Sure weapon industry create a few jobs: for the cost of every job generated in the industry, about 7 jobs could be created in other sectors such as health, clean energy and education.
Lift the veil
During these economically difficult times, in which millions are losing their jobs and the public sector is being stripped bare, the weapons business displays few signs of belt-tightening.
The US spends almost as much as the rest of the world combined on defense.
The US is pressing ahead with the production the F-35, a jet fighter which will cost its taxpayers at least $380 billion and which, in the words of a former Pentagon aerospace designer, is “a total piece of crap“.
The time has come to lift the veil on this shadow world, to demand that our taxes are not used to develop another deadly weapon for the material benefit of a tiny self-serving élite. Politicians vote slavishly for them because they receive massive political campaign contributions and promote arms industry on the ground that it creates jobs!
The arms business, which fuels and perpetuates conflicts around the world, is less regulated and scrutinized than other ‘harmful’ industries such as tobacco and alcohol. Shouldn’t the manufacture and trade of arms be subjected to great degree of regulation, transparency and accountability?” End of quote
France and England decided to remove Gadhafi because two years ago, Gadhafi exclusively purchased weapon systems from Russia: That was his deadly grave mistake, getting senile in later years? Actually, France and England had already detailed war plans before the Arab uprising started in Tunisia. Russia will not let France and England militarily crush the Syrian regime so that it preserves its lucrative arms deal and its only military port in the Mediterranean Sea.
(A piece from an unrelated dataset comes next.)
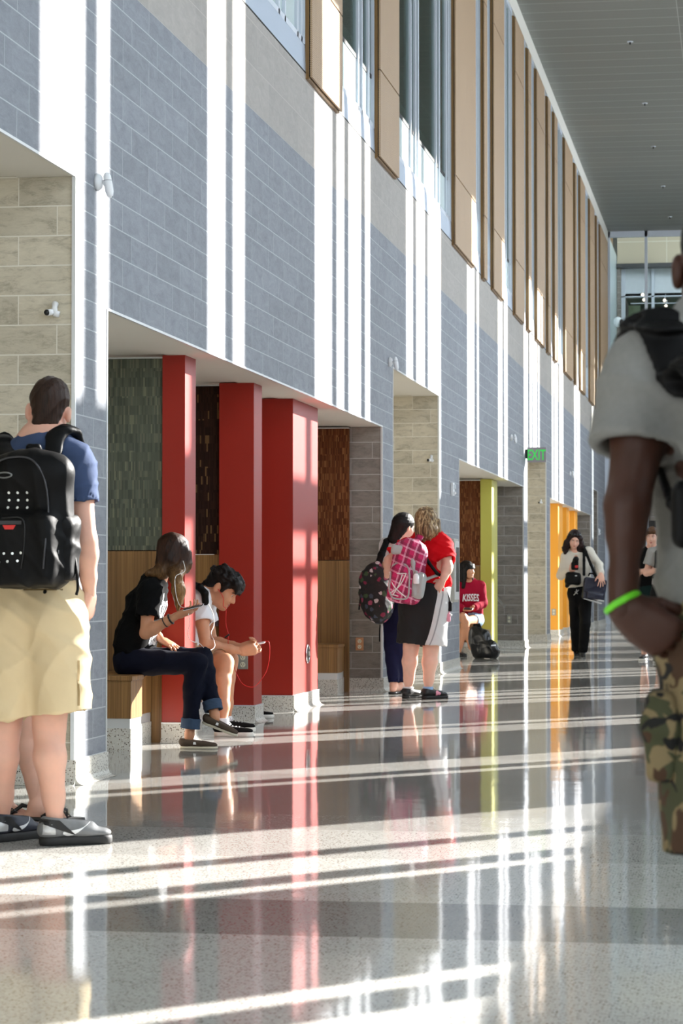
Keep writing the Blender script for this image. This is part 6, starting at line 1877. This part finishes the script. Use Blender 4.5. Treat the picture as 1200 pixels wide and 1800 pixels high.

It is reported that England PM whispered in the ear of the visiting Bahrain monarch to send a smokescreen human rights gesture so that England will enjoy a political cover for the lucrative arm deal that Bahrain is tendering.
The petro-dollars monarchies in Saudi Arabia and Arab Gulf Emirate States will always receive political cover from the US, France, and England because they are ever ready to part with a specific ratio of its oil revenue to purchasing redundant weapon systems that they will never use, and will never be trained to use. All these sophisticated useless weapons are in fact stored in US, France, and British military bases for “emergency” war supplies in preemptive wars around the globe.
The time has come to lift the veil on this shadow world, to demand that our taxes are not used to develop another deadly weapon for the material benefit of a tiny self-serving élite, but are rather employed to enhance the lives of those who go hungry, who are without work or who suffer the deadly consequences of the trade in arms.
Note: Andrew Feinstein published The Shadow World: Inside the Global Arms Trade (2011, theshadowworld.com). He is a campaigner and co-founder of Corruption Watch.